FoodX
FoodX is Foodlang's portable execution format. A .foodx.yaml file
describes capabilities, inputs, preconditions, effects, confirmations, and error
behavior.
FoodX is both:
- an intermediate compiler IR (recipe → FoodX → machine target), and
- a final executable format for FoodX-compatible machines.
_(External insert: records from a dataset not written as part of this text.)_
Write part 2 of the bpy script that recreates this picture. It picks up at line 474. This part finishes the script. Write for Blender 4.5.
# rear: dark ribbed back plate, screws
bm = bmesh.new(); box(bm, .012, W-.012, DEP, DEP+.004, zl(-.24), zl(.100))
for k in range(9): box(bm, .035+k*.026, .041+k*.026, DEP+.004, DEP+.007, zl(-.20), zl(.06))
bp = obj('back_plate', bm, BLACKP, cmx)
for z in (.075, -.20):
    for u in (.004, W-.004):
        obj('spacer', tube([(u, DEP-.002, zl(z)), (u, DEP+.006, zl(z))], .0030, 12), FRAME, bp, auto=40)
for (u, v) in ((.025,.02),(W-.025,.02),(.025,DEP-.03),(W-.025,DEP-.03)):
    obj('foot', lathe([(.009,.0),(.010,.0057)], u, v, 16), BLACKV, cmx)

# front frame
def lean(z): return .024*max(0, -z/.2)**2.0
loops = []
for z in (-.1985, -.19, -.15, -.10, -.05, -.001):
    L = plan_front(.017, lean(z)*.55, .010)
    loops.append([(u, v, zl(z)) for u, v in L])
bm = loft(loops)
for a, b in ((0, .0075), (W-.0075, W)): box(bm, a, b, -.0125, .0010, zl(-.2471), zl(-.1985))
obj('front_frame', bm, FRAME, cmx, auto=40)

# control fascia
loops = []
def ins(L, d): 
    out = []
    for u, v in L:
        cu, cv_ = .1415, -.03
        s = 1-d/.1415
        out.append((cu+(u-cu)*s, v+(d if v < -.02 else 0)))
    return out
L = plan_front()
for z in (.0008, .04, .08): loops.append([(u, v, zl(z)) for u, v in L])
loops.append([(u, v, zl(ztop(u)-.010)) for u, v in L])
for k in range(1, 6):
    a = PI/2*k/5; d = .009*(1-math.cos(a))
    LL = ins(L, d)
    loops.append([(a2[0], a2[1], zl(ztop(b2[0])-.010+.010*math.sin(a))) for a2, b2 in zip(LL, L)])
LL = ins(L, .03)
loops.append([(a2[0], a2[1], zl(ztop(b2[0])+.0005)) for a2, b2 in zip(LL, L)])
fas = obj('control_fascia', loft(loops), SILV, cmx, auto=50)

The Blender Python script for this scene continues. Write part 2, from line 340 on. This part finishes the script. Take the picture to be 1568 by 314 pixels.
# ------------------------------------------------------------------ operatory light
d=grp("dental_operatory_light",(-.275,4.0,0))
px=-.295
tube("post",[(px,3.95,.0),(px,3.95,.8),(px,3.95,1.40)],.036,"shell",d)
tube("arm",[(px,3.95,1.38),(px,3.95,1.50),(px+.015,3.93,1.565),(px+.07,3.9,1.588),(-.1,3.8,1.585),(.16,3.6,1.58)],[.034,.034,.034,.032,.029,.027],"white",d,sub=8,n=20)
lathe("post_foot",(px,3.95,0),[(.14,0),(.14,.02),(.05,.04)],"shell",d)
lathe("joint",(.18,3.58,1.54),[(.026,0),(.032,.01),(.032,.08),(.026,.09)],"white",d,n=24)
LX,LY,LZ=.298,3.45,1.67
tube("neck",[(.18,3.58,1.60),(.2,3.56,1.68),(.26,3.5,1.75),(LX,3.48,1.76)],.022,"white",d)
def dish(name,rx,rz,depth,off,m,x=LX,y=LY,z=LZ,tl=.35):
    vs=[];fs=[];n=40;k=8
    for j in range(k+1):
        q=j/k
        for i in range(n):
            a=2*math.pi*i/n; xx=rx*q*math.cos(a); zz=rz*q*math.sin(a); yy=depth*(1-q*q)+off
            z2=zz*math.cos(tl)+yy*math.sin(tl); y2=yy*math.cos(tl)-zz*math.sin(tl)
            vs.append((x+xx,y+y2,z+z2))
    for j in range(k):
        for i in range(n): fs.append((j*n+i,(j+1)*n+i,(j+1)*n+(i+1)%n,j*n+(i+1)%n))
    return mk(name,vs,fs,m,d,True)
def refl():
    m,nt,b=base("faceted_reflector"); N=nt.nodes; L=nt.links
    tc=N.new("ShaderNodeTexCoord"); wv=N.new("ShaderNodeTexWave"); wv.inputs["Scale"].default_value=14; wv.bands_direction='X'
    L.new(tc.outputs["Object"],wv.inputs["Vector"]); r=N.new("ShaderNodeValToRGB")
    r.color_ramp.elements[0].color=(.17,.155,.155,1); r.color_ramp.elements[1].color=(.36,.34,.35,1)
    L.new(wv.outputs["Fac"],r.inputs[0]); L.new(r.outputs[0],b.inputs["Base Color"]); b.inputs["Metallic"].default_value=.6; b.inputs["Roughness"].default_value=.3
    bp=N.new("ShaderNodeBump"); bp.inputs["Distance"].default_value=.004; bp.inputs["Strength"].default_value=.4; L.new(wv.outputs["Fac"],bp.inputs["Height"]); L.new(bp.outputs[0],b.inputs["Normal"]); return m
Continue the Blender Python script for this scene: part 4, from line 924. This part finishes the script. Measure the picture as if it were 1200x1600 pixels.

.food ⇄ .food.yaml → .foodx.yaml → targets
Generate
foodlang compile examples/iced-vanilla-latte.food --target foodx
foodlang compile examples/iced-vanilla-latte.food.yaml --target foodx # identical
foodlang plan examples/iced-vanilla-latte.food # same
Compile targets from FoodX
A .foodx.yaml file is itself a valid input — Foodlang reconstructs the recipe
from the plan, so every target works from FoodX too, and matches the
recipe-route output:
foodlang compile examples/iced-vanilla-latte.foodx.yaml --target coffee-mqtt
foodlang compile examples/iced-vanilla-latte.foodx.yaml --target robot-action-graph
foodlang compile examples/iced-vanilla-latte.foodx.yaml --target s88
Source of truth
.food.yaml is authoritative; .foodx.yaml is derived by default and carries a
source reference:
source:
format: food.yaml
detached: false
If detached: true, the FoodX file is treated as an independent executable plan.
Profiles
A FoodX file declares a profile so a machine can say "I support this":
foodx.core.v1 foodx.coffee.v1 foodx.espresso.v1 foodx.pourover.v1
foodx.robot.v1 foodx.industrial.v1
When is FoodX executable?
Only when the file validates against the FoodX schema and the target machine declares FoodX support, the required profile, and all required capabilities. Foodlang does not overpromise native execution.